Cabinet Secretary for the National Treasury Henry Rotich, in his June 2015 budget speech, outlined several examples of PPP projects, such as “the development of 10,000 km of roads using the annuity approach; the generation of 5000 MW of electricity; the construction of university hostels; the development of a seaport in Kisumu; the expansion of the Mombasa-Nairobi-Malaba Highway; [and] the construction of the second Nyali Bridge in Mombasa, among others”. According to Rotich, the government feels the private sector can play an important role in mobilising resources for infrastructure development and is using the PPP arrangement to accelerate infrastructure development and create jobs.

Regulations

Kenya passed the PPP Act of 2013 and more guidelines are being prepared to cover county government PPP rules and regulations for a revolving PPP project facilitation fund to support preparing, appraising and tendering projects. The PPP Unit, which is part of the Treasury, has a pipeline of 71 projects as of August 2015 that includes: housing and student hostels; health care facilities; agriculture initiatives; transport infrastructure; Port of Mombasa development and a second container terminal; commuter rail services; operation and maintenance of the Jomo Kenyatta International Airport; key roads; power plants, including coal, wind, solar and geothermal; solid waste management and water supply; irrigation; sugar projects; a hotel; and a special economic zone.

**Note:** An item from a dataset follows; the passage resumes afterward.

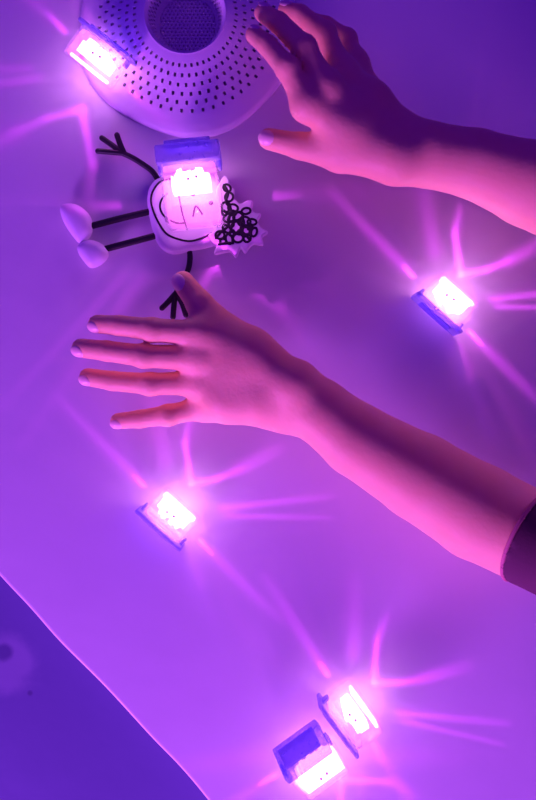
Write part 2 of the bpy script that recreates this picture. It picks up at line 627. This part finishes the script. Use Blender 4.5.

Apurva Sanghi, the World Bank’s lead economist and programme leader for Eritrea, Kenya, Rwanda and Uganda, told OBG, “The track record is still to be developed. We have the framework and we are now moving to implementation.” In addition, David Baxter, executive director at the Institute for PPPs, told OBG that work was needed to build the capacity of the PPP Unit, as well as skills for other ministries, departments and agencies that will work with the Treasury to ensure that PPP projects are feasible, sustainable and meet the expectations of value for money.

New Projects

Movement is beginning to pick up. Tenders were received for extracting coal in Kitui County and the construction of a coal-fired power generation plant in Lamu, where a consortium between East Africa’s Centum Investment and Oman’s Gulf Energy won a $2bn tender in 2015 to build a nearly 1000-MW coal-fired plant. An award was also given in late 2014 to a consortium to build and rent hostel rooms for 10,000 students at Kenyatta University. Other universities are set to copy this example and more investors are keen to follow.

Financing

There is still a need for some fine-tuning for new projects, however. Kamanda Morara, equity analyst at Ashanti Advisory, told OBG that often projects require a bank, consortium and the government to work together. “In some cases, the scale of the project is too huge for local companies and banks alone,” Morara said, adding that firms from China, India, Australia, Italy, among other countries, had gotten involved and that international companies can bring experience to complement a local firm.

Toll roads are coming in 2017, Kefa Seda, manager of special projects for the Kenya National Highways Authority, told OBG. Four roads have been identified: the 490-km Nairobi to Mombasa road; the 180-km Nairobi-Nakuru highway; Nairobi Southern Bypass; and Thika superhighway, where users will be charged according to how long they drive along the road.